The Microsoft Office Certification Track

Microsoft also has a certification track based around Microsoft Office. Like the other certification tracks, the Microsoft Office Certification Track consists of three levels.

The base level is referred to as the Specialist. Microsoft Office Specialists certifications are designed to prove familiarity and basic proficiency with products such as Microsoft Word, Excel, and PowerPoint.

The next level of the Microsoft Office Certification Track is the Expert level. Those candidates who pass Expert-level exams earn the Microsoft Office Specialist Expert certification. This is an intermediate certification that is designed to prove that the candidate knows how to use the more advanced Microsoft Office features.

The top tier of the Microsoft Office Certification track is the Master level. Completing this level means earning the Microsoft Office Specialist Master certification. In order to earn this certification, candidates must pass several Microsoft Office Expert level exams.

Microsoft Certified Technology Associate

The Microsoft Certified Technology Associate (MCTA) program is designed for students. The exams are less rigorous than MCTS exams and are designed to give students a basis from which to build their professional education.

Microsoft Certified Trainer

The Microsoft Certified Trainer (MCT) program is intended for those who wish to teach Microsoft authorized certification courses. Qualifying for this certification primarily involves demonstrating to Microsoft your public speaking skills and your ability to present technical material. It is worth noting, however, that MCTs are only authorized to teach certification classes for exams which they themselves have passed. Therefore, MCTs must earn additional certifications if they want to put their MCT certification to work.

Microsoft Certified Architect

The Microsoft Certified Architect (MCA) program is Microsoft’s highest level certification and is not available for all Microsoft technologies. Before a candidate can become a Microsoft Certified Architect, they must be a Microsoft Certified Master.

An Alphabet Soup Summary

Because Microsoft uses so many acronyms for their certifications, I wanted to conclude this article by providing you with a list of the various acronyms that Microsoft uses and what those acronyms mean.
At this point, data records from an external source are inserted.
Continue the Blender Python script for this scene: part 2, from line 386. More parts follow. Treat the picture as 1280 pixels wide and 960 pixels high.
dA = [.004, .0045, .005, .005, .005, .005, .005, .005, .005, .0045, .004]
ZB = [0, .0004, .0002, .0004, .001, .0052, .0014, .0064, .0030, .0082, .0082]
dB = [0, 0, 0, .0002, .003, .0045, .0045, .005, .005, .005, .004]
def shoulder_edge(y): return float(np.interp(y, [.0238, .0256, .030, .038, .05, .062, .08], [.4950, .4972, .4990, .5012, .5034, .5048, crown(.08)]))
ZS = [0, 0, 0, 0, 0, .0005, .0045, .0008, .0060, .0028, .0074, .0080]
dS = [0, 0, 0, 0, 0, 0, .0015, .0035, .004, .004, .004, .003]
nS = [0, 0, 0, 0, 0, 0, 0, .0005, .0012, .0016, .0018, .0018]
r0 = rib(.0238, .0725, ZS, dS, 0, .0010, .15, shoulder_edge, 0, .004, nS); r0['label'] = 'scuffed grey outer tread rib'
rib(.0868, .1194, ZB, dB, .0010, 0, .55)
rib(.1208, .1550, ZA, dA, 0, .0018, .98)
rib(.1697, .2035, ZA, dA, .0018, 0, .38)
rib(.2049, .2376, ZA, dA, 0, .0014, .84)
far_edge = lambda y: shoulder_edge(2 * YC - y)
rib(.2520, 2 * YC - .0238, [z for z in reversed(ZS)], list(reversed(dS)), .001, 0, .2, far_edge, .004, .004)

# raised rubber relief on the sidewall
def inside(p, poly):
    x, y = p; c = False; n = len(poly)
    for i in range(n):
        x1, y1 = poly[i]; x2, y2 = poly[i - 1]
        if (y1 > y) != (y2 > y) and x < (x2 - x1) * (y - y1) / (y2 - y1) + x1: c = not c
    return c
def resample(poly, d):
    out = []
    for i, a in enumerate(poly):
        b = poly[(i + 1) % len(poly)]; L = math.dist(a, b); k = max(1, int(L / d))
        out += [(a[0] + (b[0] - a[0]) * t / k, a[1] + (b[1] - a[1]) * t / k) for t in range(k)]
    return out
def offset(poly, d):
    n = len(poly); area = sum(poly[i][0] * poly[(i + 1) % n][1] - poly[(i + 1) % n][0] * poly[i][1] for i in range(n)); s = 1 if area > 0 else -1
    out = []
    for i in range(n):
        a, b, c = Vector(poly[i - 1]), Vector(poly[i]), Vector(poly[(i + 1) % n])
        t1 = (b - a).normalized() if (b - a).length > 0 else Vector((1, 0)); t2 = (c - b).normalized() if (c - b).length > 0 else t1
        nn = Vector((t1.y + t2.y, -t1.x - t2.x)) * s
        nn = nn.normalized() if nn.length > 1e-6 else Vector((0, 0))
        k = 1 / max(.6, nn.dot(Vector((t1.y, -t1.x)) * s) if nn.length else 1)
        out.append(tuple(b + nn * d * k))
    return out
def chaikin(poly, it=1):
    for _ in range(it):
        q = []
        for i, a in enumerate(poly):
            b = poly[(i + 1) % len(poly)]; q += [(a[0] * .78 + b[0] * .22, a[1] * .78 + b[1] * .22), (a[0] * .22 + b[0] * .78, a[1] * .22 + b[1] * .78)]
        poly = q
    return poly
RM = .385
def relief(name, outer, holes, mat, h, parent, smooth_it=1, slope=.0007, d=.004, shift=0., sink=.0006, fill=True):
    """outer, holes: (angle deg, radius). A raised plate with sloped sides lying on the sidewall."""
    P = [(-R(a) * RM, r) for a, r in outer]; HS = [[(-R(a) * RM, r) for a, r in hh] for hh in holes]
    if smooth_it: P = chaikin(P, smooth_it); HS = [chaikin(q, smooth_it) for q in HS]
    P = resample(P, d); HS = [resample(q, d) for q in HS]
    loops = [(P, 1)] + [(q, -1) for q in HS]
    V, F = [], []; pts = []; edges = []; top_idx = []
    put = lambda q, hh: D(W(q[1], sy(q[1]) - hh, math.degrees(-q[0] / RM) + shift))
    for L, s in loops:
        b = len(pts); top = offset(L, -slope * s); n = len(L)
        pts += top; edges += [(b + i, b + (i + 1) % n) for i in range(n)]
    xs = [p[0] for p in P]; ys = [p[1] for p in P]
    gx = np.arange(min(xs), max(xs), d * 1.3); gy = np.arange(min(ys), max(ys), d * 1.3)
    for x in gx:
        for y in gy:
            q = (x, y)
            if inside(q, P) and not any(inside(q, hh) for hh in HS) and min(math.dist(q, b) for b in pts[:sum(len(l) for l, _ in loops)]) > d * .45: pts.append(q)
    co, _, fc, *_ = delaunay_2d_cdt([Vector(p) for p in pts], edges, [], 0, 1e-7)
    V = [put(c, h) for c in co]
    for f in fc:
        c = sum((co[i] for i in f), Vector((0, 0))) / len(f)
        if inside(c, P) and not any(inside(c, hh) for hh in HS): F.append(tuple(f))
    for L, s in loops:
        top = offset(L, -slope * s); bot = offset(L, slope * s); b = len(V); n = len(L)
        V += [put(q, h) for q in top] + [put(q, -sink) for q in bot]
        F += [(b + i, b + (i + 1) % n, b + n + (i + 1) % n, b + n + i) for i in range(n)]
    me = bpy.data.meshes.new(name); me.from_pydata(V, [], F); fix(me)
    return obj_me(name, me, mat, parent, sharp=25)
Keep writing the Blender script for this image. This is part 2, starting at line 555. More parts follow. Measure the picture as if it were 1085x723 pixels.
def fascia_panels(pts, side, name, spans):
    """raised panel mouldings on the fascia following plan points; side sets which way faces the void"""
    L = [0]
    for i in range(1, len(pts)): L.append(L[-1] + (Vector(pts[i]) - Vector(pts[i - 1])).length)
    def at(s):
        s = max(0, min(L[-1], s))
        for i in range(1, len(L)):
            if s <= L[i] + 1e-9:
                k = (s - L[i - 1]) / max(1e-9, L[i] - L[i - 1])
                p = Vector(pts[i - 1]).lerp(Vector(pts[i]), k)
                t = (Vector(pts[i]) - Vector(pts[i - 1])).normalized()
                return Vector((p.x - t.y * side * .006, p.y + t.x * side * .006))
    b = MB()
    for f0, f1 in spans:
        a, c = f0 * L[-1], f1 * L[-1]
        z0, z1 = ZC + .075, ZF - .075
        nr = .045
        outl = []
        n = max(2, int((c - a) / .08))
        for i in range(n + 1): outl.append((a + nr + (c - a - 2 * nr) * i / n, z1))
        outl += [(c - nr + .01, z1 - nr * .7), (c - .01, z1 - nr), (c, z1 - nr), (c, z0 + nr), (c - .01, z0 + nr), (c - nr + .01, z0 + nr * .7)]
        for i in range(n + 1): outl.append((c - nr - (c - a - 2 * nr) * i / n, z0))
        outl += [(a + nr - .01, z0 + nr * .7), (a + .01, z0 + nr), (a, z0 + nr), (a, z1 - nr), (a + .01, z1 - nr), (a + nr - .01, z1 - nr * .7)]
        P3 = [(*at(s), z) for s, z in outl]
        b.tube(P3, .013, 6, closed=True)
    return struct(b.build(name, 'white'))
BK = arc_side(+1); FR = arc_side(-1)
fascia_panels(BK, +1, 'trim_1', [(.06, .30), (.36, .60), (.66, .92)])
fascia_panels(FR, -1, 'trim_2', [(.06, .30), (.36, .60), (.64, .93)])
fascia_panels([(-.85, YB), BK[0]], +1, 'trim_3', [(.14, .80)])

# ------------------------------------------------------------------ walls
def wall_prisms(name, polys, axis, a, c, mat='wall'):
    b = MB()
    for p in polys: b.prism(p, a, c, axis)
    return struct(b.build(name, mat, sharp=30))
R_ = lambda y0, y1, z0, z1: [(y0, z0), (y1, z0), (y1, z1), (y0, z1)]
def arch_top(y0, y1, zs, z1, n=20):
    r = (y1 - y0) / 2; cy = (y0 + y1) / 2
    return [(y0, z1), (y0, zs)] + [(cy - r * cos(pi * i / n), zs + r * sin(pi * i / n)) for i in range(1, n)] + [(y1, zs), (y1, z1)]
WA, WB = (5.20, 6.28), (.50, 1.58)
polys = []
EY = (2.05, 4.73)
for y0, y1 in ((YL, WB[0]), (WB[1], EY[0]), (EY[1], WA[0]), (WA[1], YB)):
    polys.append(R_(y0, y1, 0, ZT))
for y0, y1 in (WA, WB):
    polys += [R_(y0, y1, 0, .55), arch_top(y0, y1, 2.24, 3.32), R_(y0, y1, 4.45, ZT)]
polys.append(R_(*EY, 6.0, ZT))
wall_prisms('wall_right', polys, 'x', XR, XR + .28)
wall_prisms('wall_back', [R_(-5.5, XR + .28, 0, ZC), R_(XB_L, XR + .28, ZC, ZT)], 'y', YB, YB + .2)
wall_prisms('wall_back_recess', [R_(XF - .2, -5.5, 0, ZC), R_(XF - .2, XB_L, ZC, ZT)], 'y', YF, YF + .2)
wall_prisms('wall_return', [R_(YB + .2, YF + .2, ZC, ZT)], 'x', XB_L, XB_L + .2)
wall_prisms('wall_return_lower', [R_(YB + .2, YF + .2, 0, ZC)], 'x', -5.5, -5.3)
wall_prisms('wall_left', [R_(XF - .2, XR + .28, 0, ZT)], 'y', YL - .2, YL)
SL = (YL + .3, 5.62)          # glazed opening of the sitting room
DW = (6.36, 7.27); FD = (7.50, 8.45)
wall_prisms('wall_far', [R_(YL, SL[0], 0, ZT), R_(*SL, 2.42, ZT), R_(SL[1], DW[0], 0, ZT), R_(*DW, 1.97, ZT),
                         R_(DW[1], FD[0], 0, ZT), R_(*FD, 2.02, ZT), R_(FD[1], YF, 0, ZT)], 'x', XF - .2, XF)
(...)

Microsoft Certified Solutions Expert


Microsoft Certified Solutions Associate


Microsoft Certified IT Professional


Microsoft Certified Technology Specialist


Microsoft Technology Associate


Microsoft Certified Solutions Developer


Microsoft Certified Professional Developer


Microsoft Certified Solutions Master


Microsoft Certified Master


Microsoft Certified Architect


Microsoft Office Specialist


Microsoft Certified Trainer


As you can see, Microsoft offers a very diverse certification program. One of the first steps in earning a Microsoft certification is to choose the certification or certification track that is best for you and then begin reviewing the requirements for your chosen certification or certification track.